Royal Navy

Stamps issued by the Star and Garter Home, Richmond, as part of a campaign to establish a ward in honour of Boy (1st Class) Jack Travers Cornwall, VC, aged 16, killed at Jutland (SHC ref 8711/EJC/5)

Stamps issued by the Star and Garter Home, Richmond,
as part of a campaign to establish a ward in honour of
Boy (1st Class) Jack Travers Cornwell, VC, aged 16,
killed at Jutland
(SHC ref 8711/EJC/5)

When war broke out the Royal Navy had the leading role in Britain’s strategic defence.  The army was very small by continental standards and it was for the Navy to protect British home waters and its far flung imperial territories, project British might throughout the globe and ensure that Britannia really did ‘rule the waves’.  It was by some margin the largest and most powerful navy in the world, despite Germany’s best efforts in the years leading up to the war to challenge Britain’s naval supremacy.

By early 1914 the Royal Navy had 18 modern dreadnoughts with 6 more under construction; 10 battlecruisers, 20 town cruisers, 15 scout cruisers, 200 destroyers, 29 battleships of a pre-dreadnought design and 150 cruisers built before 1907.

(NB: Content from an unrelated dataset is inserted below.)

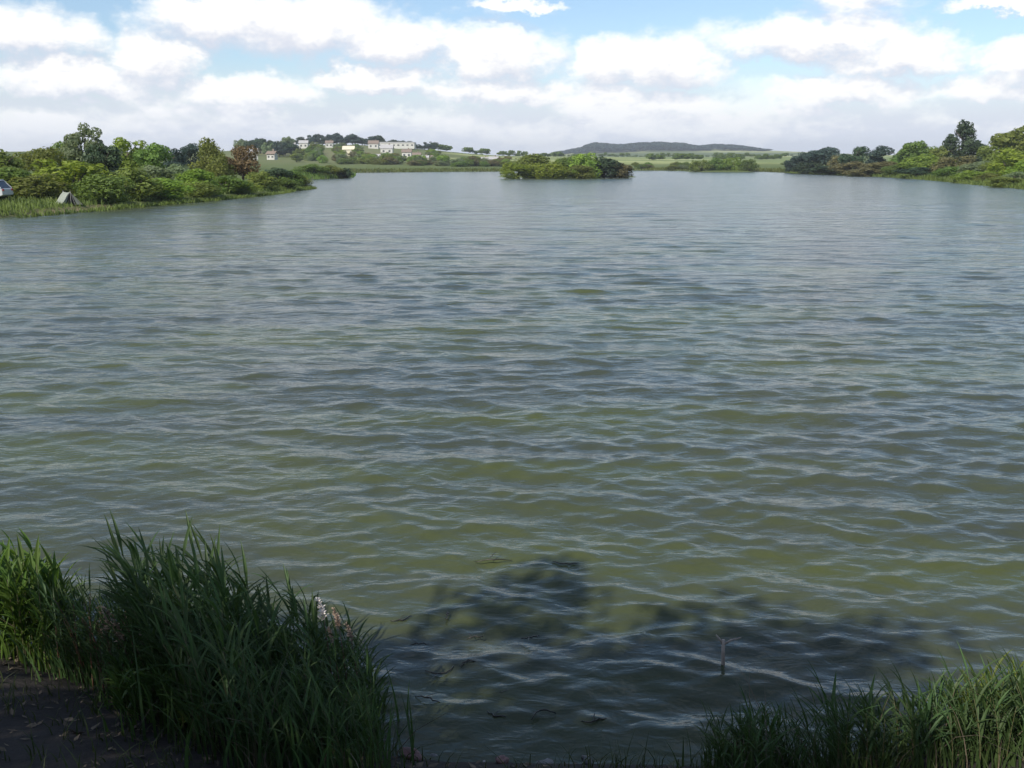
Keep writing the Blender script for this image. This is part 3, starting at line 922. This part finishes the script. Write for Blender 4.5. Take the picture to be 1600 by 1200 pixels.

In the event the Royal Navy saw little action.  The only major clash between the German High Seas Fleet and the Royal Navy took place at Jutland on 31 May 1916.  Shockingly for the public, the British suffered higher losses of ships and men but its command of the North Sea remained intact.  Much of its efforts went to countering the danger from German U boats which threatened Britain’s vital supply chain and, until an effective convoy system was introduced, inflicted terrible losses on merchant shipping.